Check this article out:
http://www.tvtechnology.com/article/12836
What this means is the human eye (with 20/20 vision) can resolve detail for 1080P to approximately 3x the screen height distance. Thus, if you have a 60" 16x9 screen (29 inch height), you can resolve all the detail out to about 7.25 feet. If you are sitting out further than that, you are starting to lose resolution acuity and any improvement is completely in your head and/or imagination (hence where the snobbery starts as in audiophile type claims where people seem to think they're super human and can sense things others cannot).
Here's an article with a chart that makes it perfectly clear as to where the benefits begin and end for a given format:
http://s3.carltonbale.com/resolution_chart.html
As you can see, unless you are watching VERY LARGE sets and/or sitting VERY CLOSE (not true of MOST people), the benefits of 1080P are MOOT. I'm in no way saying that 1080P isn't 'better' than 720P. HOWEVER, you HAVE to be sitting within the range of that chart for your eyes to see the full resolution details (at 20/20 vision; if you have lower vision, the distances decrease that you have to sit at to see the detail).
So your average consumer might have a 46" HD set. You have to be sitting no further than 5.75 feet away with 20/20 vision to ACTUALLY SEE the full 1080P resolution! How many people do you know that sit less than 6 feet from their 46" sets? If you are sitting around 8 feet away, you will JUST be able to see the full 720P resolution! If you are sitting over 13 feet away, you might as well just watch a DVD because you will not see any more resolution than one!
I'm sure these numbers are coming as a shock to some and others think I'm crazy, stupid or nuts, but this is science, not active imaginations run wild with bogus claims about superior pictures they do not actually see.
I've got a 93" screen and one of the higher quality 720P projectors out there. I sit 8 feet away from the screen. At that distance and screen size, I could theoretically see the FULL benefit of 1080P so for my room and screen, a 1080P projector upgrade could be in my future. If I were sitting 14 feet away, there would be no point in ever upgrading. I couldn't POSSIBLY tell the difference. Yet I've seen plenty of 93" screens in use with seating distances of around 12 feet. At that distance, the difference between 720P and 1080P would barely be noticeable at all. And that's with a pretty darn large screen and a pretty average seating distance. Many people sit 20 feet away from their televisions. At that distance, you would need a screen that is at least 106" to just barely start to see a difference with 1080P and about 140" to see ALL the detail at that distance. How many people do you know that have 140" screens?
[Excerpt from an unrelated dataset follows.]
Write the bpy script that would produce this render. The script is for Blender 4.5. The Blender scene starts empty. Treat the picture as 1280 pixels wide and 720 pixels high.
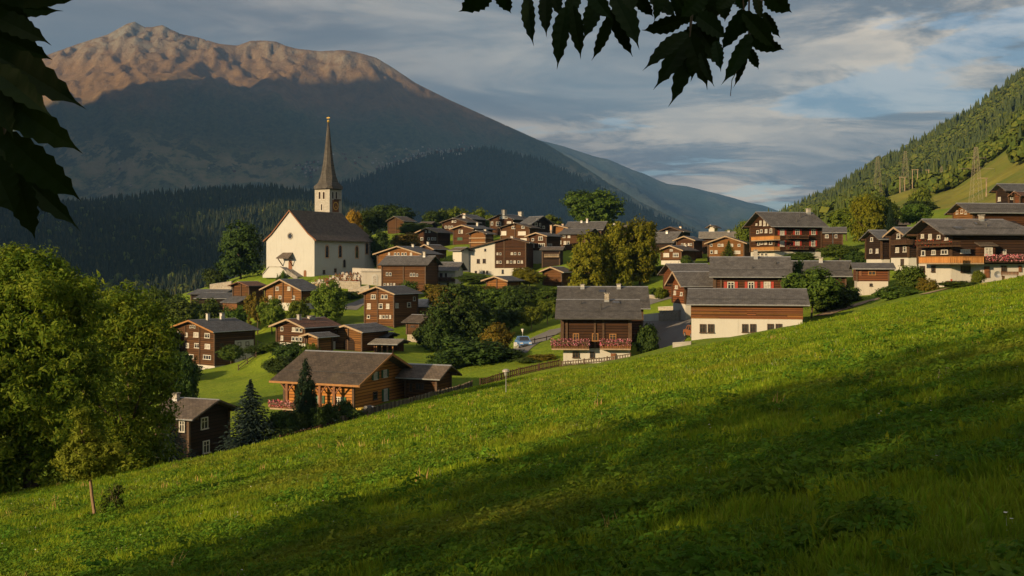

As for the lossless audio claim, it's suffice to say the ignorance surrounding what is audible out there even in (maybe especially within) audiophile circles is astounding. I followed the scene for years and met no end of "goldenear" types that couldn't tell 16-bit/44.1kHz audio from a 128kbit MP3 even when the test was done blind. Even with trained ears, you cannot distinguish 256kbit (128kbit per channel) AAC from the source material. The differences are inaudible. Dolby Digital could have audible differences, but the liklihood of one being able to tell the difference between it and even a "super lossless" format is pretty darn small once the test goes blind (science instead of imagination). Find me some people that even have DECENT audio gear and then maybe we can worry about whether a difference in quality is actually audible or not. I have $2000 ribbon speakers (Carver) upstairs with custom active crossovers and 500 watts (into 4 ohms) per channel total amplification on that system and over $3000 worth of speakers (PSB) in my home theater room downstairs. I'm quite familiar with "good" sound.
So what I'm saying is that yes, 1080P is superior to 720P. 4 is still bigger than 3 even in the scientific community. But that in no way substantiates the claims made by the masses, most of whom are completely ignorant about things like resolving distances and blind testing for audio. These "huge" differences aren't huge at all under many very common conditions (from small screens versus seating distances to cheap playback speakers) and I dare wager that most of the claims on this site are made from ego and snobbery, not actual science. Compression is another topic that is greatly exaggerated by the golden eyes types. Most of this stuff comes from the "my X (computer, hard disk, car engine, whatever) is bigger/better than yours lines of thinking. Sorry if I don't just lump sum it all into a neat package of 1080P is better period. If you don't take the room/TV size/seating distance into account, it's a meaningless statement.